PORTLAND, ME – A federal administrative law judge has determined that Shawn D. Purvis, doing business as Purvis Home Improvement Co. Inc., willfully exposed employees to fall hazards at roofing worksites in Portland, Old Orchard Beach and Springvale between December 2018 and May 2019.
“Falls from heights are one of the leading causes of work-related death in the U.S. and in New England specifically,” said OSHA Regional Administrator Galen Blanton in Boston. “When employers like Shawn Purvis do not comply with fall protection requirements, they will be cited and fined. An employer previously cited for the same violations will generally face substantially larger fines.”
Although Purvis operates his roofing business as a corporation, Occupational Safety and Health Review Commission Administrative Law Judge Carol A. Baumerich found him personally liable for $1,572,340 in U.S. Department of Labor Occupational Safety and Health Administration penalties.
The judge also analyzed the employment relationship between Purvis and his workers and determined they were Purvis’ employees, negating his claim that his workers were independent contractors not protected by the Occupational Safety and Health Act.
OSHA cited Purvis and his Maine-based business for 14 willful, two repeat and four serious workplace safety violations after a series of inspections. The agency opened the first inspection Dec. 13, 2018, after an employee fell more than 21 feet to his death from a steep pitched roof in Portland. OSHA determined that Purvis failed to ensure employees wore required fall protection.
Five days later, OSHA found similar hazards at Purvis’s work sites in Old Orchard Beach and again in May 2019 in Springvale where the company exposed employees to falls of up to 15 and 21 feet, respectively. The citations included 13 egregious-willful or “instance-by-instance” violations. Purvis contested all the citations to the independent OSHRC. Before these three inspections, OSHA cited Purvis’s company for violations at least five times beginning in 2006, including for failing to ensure employees wore fall protection repeatedly.
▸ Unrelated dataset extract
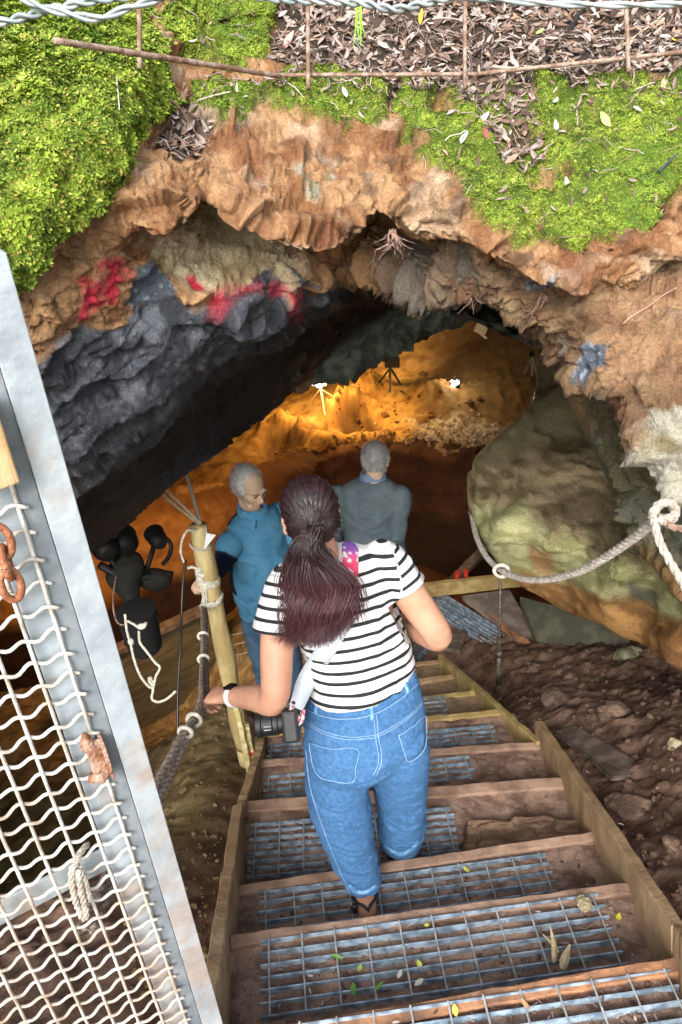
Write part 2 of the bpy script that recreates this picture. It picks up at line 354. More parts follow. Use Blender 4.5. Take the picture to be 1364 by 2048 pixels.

Following a hearing held in late October and early November of 2021, Judge Baumerich issued a decision that affirmed each OSHA citation and found Shawn Purvis liable for the assessed penalties. In the finding, the judge considered the OSH Act’s purpose to ensure that employers provide every worker with a safe and healthful workplace. The judge concluded that because “the OSH Act places little importance on the organizational nature of an employer, it is appropriate to pierce the corporate veil to achieve the purpose of the OSH Act.” Purvis has appealed the decision to the full Occupational Safety and Health Review Commission.
View the decision.
“When employers refuse to comply with the law repeatedly and place their employees’ lives at risk by not ensuring the use of fall protection, the U.S. Department of Labor will hold them accountable, including by imposing individual liability if appropriate,” said Regional Solicitor of Labor Maia Fisher in Boston. “And if, like Shawn Purvis, a cited employer does not accept responsibility for its safety violations and fix them, we will use all legal tools available to get them to do so, including going to trial.”
OSHA’s Augusta area office conducted the inspections. The department’s Office of the Solicitor in Boston litigated and tried the case for OSHA.